Boast Post: Thomas Pluck and Co-Op Publishing

Practice makes perfect. And, as Malcolm Gladwell points out in Outliers, it takes a lot of practice, at least 10,000 hours worth.

“The emerging picture from such studies is that ten thousand hours of practice is required to achieve the level of mastery associated with being a world-class expert–in anything,” writes the neurologist Daniel Levitin. “In study after study, of composers, basketball players, fiction writers, … this number comes up again and again. … no one has yet found a case in which true world-class expertise was accomplished in less time. …”

coverPractice is what I do. When I’m trying new techniques and work flows, when I need to practice, I pester my friends for projects. (My friends are wonderfully prolific and quite tolerant, or perhaps amused by my obsessions.) If my friends don’t have anything for me, I go hunting. I look for writers whose writing speaks to me and who could use my services to make their ebooks better.

Which leads to Thomas Pluck. He writes crime fiction–“Unflinching fiction with heart.” For the past year or so I’ve been bouncing all over the internet and buying short story collections in order to read Tom’s short stories. I’ve been bugging him to put his own collection together. Finally, I sez, “I’ll produce the ebook. You provide the stories and get a cover.” He said yes.

Which leads to co-op publishing. (Along with the boast part of this post) With Tom the writer, Sarah Pluck the artist, and me the editor/producer, we were a machine. A muscle machine, I tells ya. We pulled it all together, without any hitches or glitches, in about ten days.

(I have this dream of someday having a publishing company of my own–a co-op publishing company. I don’t know how yet and I sure don’t know all the aspects and ins and outs, but that’s what practice is for. Getting my 10,000 hours in.)

We did have a big advantage going in. All of Tom’s stories had been previously published and professionally edited. So the line-editing I did was little more than fine-tuning. That saved a lot of time. The real key to our success was two-fold: Dropbox and communication. For those who don’t know, Dropbox is a cloud storage service. People can share folders and files. When working with big files or folders, it’s essential. It keeps files organized, there are no worries about missing an attachment in an email, and no worries about translation hiccups that sometimes happens with word processor files.

Communication and delegation of responsibilities were the biggest factors in our success.
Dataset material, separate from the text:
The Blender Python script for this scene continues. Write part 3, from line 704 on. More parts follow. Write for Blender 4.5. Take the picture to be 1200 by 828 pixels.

Tom was in charge of selecting the stories. Sarah was in charge of the cover. I was in charge of the ebook formatting. I think it’s necessary in any co-op endeavor to establish who is in charge of what and thus has final say. That prevents elements from being nibbled to death by duck committees.

Work flow:

  • Tom placed the stories he selected in the dropbox folder.
  • Sarah worked on the cover.
  • I line-edited the stories, and placed my edited versions in the dropbox.
  • Tom accepted or rejected my editorial input as he saw fit, then placed FINAL versions in the dropbox.
  • Sarah provided me with images and fonts from the cover (I wanted full package cohesiveness in the ebook).
  • Tom and I went back and forth on story order and layout of the front and back matter.
  • I created the internal graphics, then we did some more back and forth to get them just right.

BOAST ALERT: I figured out how to make an image look like stamped metal! I am absurdly proud of myself.


  • I formatted the book. Tom and I had done such a good job of communicating about the layout that no changes were deemed necessary.
  • I proofed the ebook then sent it to Tom for the second round. (Experience has taught me, one proofreader at a time. No sense stumbling over each and catching the same errors.)
  • By then Sarah was done with the cover. I slipped it into the ebook.
  • Tom returned the corrections and changes he wanted.
  • I inputted the corrections, made up the various ebook formats necessary for distribution.
  • Tom wrote the listing description copy.

We had a book.

In about ten days.

Polished, professional, an A+ ebook I’d put up against any big NY publishing house with the quality of the stories–and it would blow them out of the water in terms of production.

Let’s talk a moment about co-op publishing. Way I see it, it’s all about equal risk, sweat equity and equal benefits. Some books take off, some don’t, some hit the middle ground, and nobody can predict going in where any particular book is going to land–or when. I don’t normally charge for my special projects. I take my pay in practice and leeway in trying out new techniques (and occasionally, wild and crazy ideas). Tom thinks my service is valuable and wanted to pay. Well. So we agreed to a co-op, but with a twist. He’s a major supporter of PROTECT: The National Organization to Protect Children. I’m a supporter, too. Now 10% of all the earnings of this book will be donated to PROTECT. The better Steel Heart: 10 Tales of Crime and Suspense does sales-wise, the more PROTECT benefits. (hint hint, go buy the book)

Big take-away message for you, folks. Indie publishers need to be creative, not just in crafting the stories but in how you produce the books. Even if you’re low on cash, you don’t have to settle for second-rate productions. Build your networks, develop your side skills (design, editing, promotion, copy writing–all valuable), horse trade and barter, and most of all practice, practice, practice.